# start of DATA PROVIDED
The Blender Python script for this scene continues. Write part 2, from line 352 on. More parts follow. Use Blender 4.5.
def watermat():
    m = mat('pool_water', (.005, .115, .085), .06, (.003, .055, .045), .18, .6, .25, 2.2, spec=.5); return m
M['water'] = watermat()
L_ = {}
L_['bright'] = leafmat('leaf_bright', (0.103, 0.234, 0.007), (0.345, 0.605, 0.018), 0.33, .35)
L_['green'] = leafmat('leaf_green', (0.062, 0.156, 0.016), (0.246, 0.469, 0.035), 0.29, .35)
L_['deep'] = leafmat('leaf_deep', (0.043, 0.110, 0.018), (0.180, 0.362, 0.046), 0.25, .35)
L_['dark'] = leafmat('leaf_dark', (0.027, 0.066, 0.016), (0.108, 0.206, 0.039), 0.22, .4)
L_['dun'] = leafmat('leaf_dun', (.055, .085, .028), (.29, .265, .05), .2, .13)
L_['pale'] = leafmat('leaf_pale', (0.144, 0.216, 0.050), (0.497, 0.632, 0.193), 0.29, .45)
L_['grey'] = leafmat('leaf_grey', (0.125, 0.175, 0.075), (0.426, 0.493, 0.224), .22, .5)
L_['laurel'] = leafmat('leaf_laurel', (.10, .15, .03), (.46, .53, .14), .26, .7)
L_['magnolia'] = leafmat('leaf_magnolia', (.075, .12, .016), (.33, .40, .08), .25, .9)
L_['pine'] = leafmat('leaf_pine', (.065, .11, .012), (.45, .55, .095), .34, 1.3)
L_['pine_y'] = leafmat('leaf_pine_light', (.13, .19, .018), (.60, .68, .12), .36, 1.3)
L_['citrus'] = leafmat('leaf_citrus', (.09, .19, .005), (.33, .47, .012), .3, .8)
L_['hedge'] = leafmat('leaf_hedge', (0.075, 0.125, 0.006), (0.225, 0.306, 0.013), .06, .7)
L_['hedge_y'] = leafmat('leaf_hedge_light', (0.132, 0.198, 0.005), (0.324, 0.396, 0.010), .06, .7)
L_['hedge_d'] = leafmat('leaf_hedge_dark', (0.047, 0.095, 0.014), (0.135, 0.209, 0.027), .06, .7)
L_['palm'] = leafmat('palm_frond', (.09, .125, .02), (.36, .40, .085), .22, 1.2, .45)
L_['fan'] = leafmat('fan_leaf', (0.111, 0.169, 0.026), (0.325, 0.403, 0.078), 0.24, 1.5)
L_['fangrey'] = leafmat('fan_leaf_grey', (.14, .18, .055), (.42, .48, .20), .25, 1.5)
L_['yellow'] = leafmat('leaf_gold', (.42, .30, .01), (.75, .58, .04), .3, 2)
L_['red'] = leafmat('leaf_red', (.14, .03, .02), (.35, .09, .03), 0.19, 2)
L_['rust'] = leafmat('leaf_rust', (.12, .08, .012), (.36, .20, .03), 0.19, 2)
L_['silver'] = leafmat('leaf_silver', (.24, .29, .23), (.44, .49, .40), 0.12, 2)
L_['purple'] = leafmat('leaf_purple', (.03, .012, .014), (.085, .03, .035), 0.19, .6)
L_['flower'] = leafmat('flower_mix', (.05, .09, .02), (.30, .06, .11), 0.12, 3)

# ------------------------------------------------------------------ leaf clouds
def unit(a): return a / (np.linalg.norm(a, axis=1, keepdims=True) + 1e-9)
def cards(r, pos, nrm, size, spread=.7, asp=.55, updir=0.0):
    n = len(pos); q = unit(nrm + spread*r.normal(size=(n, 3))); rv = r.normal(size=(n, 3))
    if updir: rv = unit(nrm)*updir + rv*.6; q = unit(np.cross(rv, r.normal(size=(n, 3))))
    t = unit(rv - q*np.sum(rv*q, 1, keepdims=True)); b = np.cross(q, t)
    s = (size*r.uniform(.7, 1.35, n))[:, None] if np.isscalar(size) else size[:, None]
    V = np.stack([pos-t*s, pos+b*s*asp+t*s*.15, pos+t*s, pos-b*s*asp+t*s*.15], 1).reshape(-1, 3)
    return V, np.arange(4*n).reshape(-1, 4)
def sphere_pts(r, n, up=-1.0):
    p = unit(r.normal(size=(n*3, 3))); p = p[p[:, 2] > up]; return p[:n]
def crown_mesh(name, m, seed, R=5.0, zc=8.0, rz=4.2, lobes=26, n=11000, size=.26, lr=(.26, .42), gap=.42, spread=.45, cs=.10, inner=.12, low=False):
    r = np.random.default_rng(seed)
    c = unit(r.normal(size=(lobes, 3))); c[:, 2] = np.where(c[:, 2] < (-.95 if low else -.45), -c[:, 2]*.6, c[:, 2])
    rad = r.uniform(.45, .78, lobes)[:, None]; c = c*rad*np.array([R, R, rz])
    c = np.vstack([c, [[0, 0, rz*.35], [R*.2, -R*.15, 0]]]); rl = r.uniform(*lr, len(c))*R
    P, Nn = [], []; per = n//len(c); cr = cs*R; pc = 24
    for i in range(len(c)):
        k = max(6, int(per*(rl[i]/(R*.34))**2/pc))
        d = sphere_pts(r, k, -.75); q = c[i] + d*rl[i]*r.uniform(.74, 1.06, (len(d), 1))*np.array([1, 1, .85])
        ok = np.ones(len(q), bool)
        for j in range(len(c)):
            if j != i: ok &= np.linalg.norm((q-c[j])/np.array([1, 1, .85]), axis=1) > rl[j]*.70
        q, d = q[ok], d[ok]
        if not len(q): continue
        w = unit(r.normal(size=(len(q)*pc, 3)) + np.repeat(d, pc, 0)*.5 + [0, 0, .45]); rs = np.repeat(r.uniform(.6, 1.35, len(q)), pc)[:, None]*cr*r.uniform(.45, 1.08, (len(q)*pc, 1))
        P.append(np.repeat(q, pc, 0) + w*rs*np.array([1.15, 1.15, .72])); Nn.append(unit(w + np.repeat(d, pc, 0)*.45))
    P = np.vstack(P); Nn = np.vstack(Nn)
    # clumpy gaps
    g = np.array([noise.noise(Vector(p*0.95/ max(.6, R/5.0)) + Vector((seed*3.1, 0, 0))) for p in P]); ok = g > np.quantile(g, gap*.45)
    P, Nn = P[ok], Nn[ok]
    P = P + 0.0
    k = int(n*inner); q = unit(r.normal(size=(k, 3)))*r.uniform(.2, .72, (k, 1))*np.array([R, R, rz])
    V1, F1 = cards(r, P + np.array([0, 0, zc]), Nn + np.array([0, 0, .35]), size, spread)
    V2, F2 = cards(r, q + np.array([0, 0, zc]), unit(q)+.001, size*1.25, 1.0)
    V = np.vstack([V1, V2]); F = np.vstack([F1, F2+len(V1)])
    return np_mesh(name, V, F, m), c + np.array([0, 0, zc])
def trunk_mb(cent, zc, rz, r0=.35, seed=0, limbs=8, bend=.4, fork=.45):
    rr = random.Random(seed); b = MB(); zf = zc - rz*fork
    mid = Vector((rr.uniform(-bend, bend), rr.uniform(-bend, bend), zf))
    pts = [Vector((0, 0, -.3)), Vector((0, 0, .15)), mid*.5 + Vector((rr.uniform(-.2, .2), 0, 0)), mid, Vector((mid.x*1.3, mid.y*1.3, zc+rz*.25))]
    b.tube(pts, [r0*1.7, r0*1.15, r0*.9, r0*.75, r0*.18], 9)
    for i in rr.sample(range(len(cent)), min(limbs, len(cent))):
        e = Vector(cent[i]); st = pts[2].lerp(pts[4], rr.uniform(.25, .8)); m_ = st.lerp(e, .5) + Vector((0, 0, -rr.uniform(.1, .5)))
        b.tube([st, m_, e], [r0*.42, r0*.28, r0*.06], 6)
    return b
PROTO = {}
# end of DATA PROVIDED
• INSTRUCTIONS FOR THE TASK:
Reproduce verbatim only the segment of the listing bounded by the line containing "0.035), 0.29, .35)" and the line containing "(.30, .06, .11), 0.12, 3)", with both boundary lines included.

• FINISHED EXERCISE:
L_['green'] = leafmat('leaf_green', (0.062, 0.156, 0.016), (0.246, 0.469, 0.035), 0.29, .35)
L_['deep'] = leafmat('leaf_deep', (0.043, 0.110, 0.018), (0.180, 0.362, 0.046), 0.25, .35)
L_['dark'] = leafmat('leaf_dark', (0.027, 0.066, 0.016), (0.108, 0.206, 0.039), 0.22, .4)
L_['dun'] = leafmat('leaf_dun', (.055, .085, .028), (.29, .265, .05), .2, .13)
L_['pale'] = leafmat('leaf_pale', (0.144, 0.216, 0.050), (0.497, 0.632, 0.193), 0.29, .45)
L_['grey'] = leafmat('leaf_grey', (0.125, 0.175, 0.075), (0.426, 0.493, 0.224), .22, .5)
L_['laurel'] = leafmat('leaf_laurel', (.10, .15, .03), (.46, .53, .14), .26, .7)
L_['magnolia'] = leafmat('leaf_magnolia', (.075, .12, .016), (.33, .40, .08), .25, .9)
L_['pine'] = leafmat('leaf_pine', (.065, .11, .012), (.45, .55, .095), .34, 1.3)
L_['pine_y'] = leafmat('leaf_pine_light', (.13, .19, .018), (.60, .68, .12), .36, 1.3)
L_['citrus'] = leafmat('leaf_citrus', (.09, .19, .005), (.33, .47, .012), .3, .8)
L_['hedge'] = leafmat('leaf_hedge', (0.075, 0.125, 0.006), (0.225, 0.306, 0.013), .06, .7)
L_['hedge_y'] = leafmat('leaf_hedge_light', (0.132, 0.198, 0.005), (0.324, 0.396, 0.010), .06, .7)
L_['hedge_d'] = leafmat('leaf_hedge_dark', (0.047, 0.095, 0.014), (0.135, 0.209, 0.027), .06, .7)
L_['palm'] = leafmat('palm_frond', (.09, .125, .02), (.36, .40, .085), .22, 1.2, .45)
L_['fan'] = leafmat('fan_leaf', (0.111, 0.169, 0.026), (0.325, 0.403, 0.078), 0.24, 1.5)
L_['fangrey'] = leafmat('fan_leaf_grey', (.14, .18, .055), (.42, .48, .20), .25, 1.5)
L_['yellow'] = leafmat('leaf_gold', (.42, .30, .01), (.75, .58, .04), .3, 2)
L_['red'] = leafmat('leaf_red', (.14, .03, .02), (.35, .09, .03), 0.19, 2)
L_['rust'] = leafmat('leaf_rust', (.12, .08, .012), (.36, .20, .03), 0.19, 2)
L_['silver'] = leafmat('leaf_silver', (.24, .29, .23), (.44, .49, .40), 0.12, 2)
L_['purple'] = leafmat('leaf_purple', (.03, .012, .014), (.085, .03, .035), 0.19, .6)
L_['flower'] = leafmat('flower_mix', (.05, .09, .02), (.30, .06, .11), 0.12, 3)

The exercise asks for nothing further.